Abstract: This topic utilizes Nuwa TCAD software to simulate the electrical characteristics of Si MOSFET, SBD, PIN, IGBT, and MPS devices. It demonstrates the construction of device structures, physical model settings, and simulation results, aiming to help users fully understand Nuwa TCAD software and learn to use it for the simulation and design of Si power devices.
In the 1950s, bipolar silicon (Si) power devices successfully replaced vacuum tubes. Subsequently, Si bipolar transistors and thyristors developed rapidly. However, the bulky control and protection circuits for Si power devices led to high costs. With the emergence of metal-oxide semiconductor (MOS) technology for digital circuits, a new class of devices was developed for power switching applications in the 1970s. These silicon power metal-oxide semiconductor field-effect transistors (MOSFETs) were widely used in high-frequency applications with relatively low operating voltages (below 100V).

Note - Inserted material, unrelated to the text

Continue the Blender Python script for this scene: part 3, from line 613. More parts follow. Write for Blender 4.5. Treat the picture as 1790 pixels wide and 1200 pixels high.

In the 1980s, the combination of MOS and bipolar physics created another silicon device— the insulated gate bipolar transistor (IGBT). The high power density, simple interface, and robustness of IGBTs made them the preferred technology for all medium- to high-power applications. In the 1990s, researchers proposed the concept of two-dimensional charge coupling and introduced two fundamental methods to significantly reduce the on-state resistance of silicon power devices [1]. The first method used source connection electrodes embedded in deep vertical trenches, leading to a new generation of commercial silicon power devices with ratings between 30V and 200V. The second method used vertical pillars with alternating P-type and N-type silicon regions, and products utilizing this method, with blocking voltages around 600V, have been commercialized. Today, silicon (Si) semiconductor material remains the most widely applied material in the field of power electronics.
Si semiconductor power devices primarily include two categories: diode types, which mainly comprise Schottky diodes (SBD), junction barrier Schottky diodes (JBS), and PIN power diodes (PIN); and transistor types, which mainly comprise metal-oxide semiconductor field-effect transistors (MOSFETs), insulated gate bipolar transistors (IGBTs), junction field-effect transistors (JFETs), bipolar transistors (BJTs), and thyristors.
Currently, Si power devices still face numerous challenges, such as heat dissipation, reliability, and performance degradation, while also contending with competition from SiC- and GaN-based power devices. Therefore, Si power devices require continuous optimization of processes and structures, and theoretical research to enhance their electrical properties. Device simulation not only enables quick analysis of internal mechanisms, structural optimization, and performance validation of new devices, but also significantly improves product development efficiency and reduces costs, making it an essential tool for semiconductor device research and design.
This topic presents simulations of various Si power devices using semiconductor device simulation software, covering the construction of device structures, physical model parameter settings, calculations, simulations, and result analysis. The goal is to help software users quickly grasp the use of the software, understand the physics of various types of Si semiconductor devices through simulation, and identify structures and methods to improve the performance of Si power devices.
This topic uses the Nuwa TCAD to simulate Si power devices. Nuwa TCAD is a 2D & 3D domestic semiconductor process and device simulation software that includes self-consistent solutions for semiconductor drift-diffusion basic equations across multiple physical fields (optical, electrical, thermal, mechanical). It integrates various physical models such as defects, SRH recombination, Auger recombination, carrier tunneling, impact ionization, mobility, thermionic emission, and self-heating effects, enabling the simulation of the physical mechanisms and electrical characteristics of Si power devices. It outputs spatial distributions of various physical quantities, forward and reverse V characteristics of Si power devices, which can be used to analyze device internal mechanisms and optimize device structures.